Confirmando nossa hipótese inicial, as diferenças entre fala e escrita se
relativizam em termos dos gêneros jornalísticos que compõem a amostra de escrita,
fornecendo outras evidências da necessidade de considerar as diferenças entre fala
e escrita em termos de um continuum que possui sua contraparte num continuum de
gêneros textuais, como propõem Chafe (1982), Biber (1988), Marcuschi (2001, 2007,
2008), Fávero, Andrade & Aquino (2007), Koch (2001, 2008). Verificamos que a
elaboração é mais saliente em gêneros nos quais predomina a exposição de um
ponto de vista como no texto de opinião e nas crônicas.
Um outro aspecto reforça a importância de um continuum de gêneros textuais:
elaborações com a função de detalhar situações complexas encontram
correspondência na escrita, principalmente nas crônicas, particularmente no uso do
SN “o seguinte”, que está ausente dos demais gêneros considerados.
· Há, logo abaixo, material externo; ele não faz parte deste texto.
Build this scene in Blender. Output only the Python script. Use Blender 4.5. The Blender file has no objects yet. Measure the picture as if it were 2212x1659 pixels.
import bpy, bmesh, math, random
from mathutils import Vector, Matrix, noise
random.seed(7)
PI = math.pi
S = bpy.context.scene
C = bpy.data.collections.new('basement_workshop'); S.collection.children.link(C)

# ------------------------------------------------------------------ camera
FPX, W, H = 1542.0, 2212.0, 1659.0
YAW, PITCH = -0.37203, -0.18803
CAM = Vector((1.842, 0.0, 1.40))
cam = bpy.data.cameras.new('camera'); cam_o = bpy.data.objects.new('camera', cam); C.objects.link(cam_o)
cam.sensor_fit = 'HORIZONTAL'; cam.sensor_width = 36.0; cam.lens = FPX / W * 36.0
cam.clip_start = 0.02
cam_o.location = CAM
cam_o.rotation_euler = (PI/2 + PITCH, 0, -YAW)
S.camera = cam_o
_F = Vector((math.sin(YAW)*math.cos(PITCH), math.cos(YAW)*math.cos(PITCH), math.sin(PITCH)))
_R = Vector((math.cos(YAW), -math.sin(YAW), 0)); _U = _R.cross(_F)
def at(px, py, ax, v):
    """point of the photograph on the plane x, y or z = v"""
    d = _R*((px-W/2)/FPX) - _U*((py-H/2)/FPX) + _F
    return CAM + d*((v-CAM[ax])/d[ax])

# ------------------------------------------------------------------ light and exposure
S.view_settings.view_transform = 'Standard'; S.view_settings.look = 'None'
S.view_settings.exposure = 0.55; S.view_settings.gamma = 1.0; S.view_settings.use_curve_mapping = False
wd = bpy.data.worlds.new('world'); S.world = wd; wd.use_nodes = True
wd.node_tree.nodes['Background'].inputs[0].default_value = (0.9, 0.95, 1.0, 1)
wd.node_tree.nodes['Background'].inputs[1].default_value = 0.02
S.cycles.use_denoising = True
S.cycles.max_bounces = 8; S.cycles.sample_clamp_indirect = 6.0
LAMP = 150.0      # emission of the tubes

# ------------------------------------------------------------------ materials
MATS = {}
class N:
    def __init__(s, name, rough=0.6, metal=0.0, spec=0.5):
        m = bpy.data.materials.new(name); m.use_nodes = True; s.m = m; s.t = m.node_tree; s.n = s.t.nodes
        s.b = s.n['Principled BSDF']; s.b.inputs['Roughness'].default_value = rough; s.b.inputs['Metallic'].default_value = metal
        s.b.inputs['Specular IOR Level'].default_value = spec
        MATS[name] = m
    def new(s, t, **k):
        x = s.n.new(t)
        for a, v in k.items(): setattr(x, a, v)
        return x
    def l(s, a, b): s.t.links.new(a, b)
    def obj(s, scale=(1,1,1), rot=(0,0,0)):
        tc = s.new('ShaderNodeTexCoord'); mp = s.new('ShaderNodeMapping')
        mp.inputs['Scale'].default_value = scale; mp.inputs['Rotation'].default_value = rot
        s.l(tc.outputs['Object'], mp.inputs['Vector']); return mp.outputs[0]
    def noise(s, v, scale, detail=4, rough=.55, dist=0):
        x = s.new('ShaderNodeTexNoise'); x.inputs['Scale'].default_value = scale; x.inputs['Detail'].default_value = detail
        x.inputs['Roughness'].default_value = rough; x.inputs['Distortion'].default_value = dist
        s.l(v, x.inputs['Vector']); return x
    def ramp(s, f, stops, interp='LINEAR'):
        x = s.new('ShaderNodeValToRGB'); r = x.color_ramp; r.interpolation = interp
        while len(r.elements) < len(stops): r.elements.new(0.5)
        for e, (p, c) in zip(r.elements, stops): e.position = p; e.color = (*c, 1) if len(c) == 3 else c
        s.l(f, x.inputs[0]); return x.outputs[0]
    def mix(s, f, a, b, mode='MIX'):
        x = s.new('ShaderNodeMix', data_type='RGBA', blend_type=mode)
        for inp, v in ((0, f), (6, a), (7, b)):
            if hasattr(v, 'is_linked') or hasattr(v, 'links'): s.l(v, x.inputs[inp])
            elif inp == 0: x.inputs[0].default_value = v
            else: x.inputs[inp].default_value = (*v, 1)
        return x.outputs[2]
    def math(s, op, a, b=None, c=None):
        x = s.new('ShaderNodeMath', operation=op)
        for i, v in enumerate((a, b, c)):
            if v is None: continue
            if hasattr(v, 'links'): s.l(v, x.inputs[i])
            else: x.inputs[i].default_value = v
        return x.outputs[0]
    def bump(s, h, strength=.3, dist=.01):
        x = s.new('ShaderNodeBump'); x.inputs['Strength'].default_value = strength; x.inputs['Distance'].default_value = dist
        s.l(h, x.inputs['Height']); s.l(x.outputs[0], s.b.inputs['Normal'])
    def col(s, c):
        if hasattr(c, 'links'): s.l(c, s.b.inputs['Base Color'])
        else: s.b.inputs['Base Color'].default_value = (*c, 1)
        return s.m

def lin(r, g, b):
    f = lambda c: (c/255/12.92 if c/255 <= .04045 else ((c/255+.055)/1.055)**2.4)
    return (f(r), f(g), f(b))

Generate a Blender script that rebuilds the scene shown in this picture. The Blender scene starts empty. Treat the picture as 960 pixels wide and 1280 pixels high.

Confirma-se,
assim, o pressuposto de funcionamento da língua como fruto de diferentes
condições de produção e de diferentes objetivos sócio-comunicativos.
Apesar de os resultados referendarem a hipótese destacada acima,
demonstramos que o tipo de texto é mais relevante do que o gênero textual para o
favorecimento da relação de Elaboração. Atestamos a nítida associação entre
elaborações e sequências argumentativas.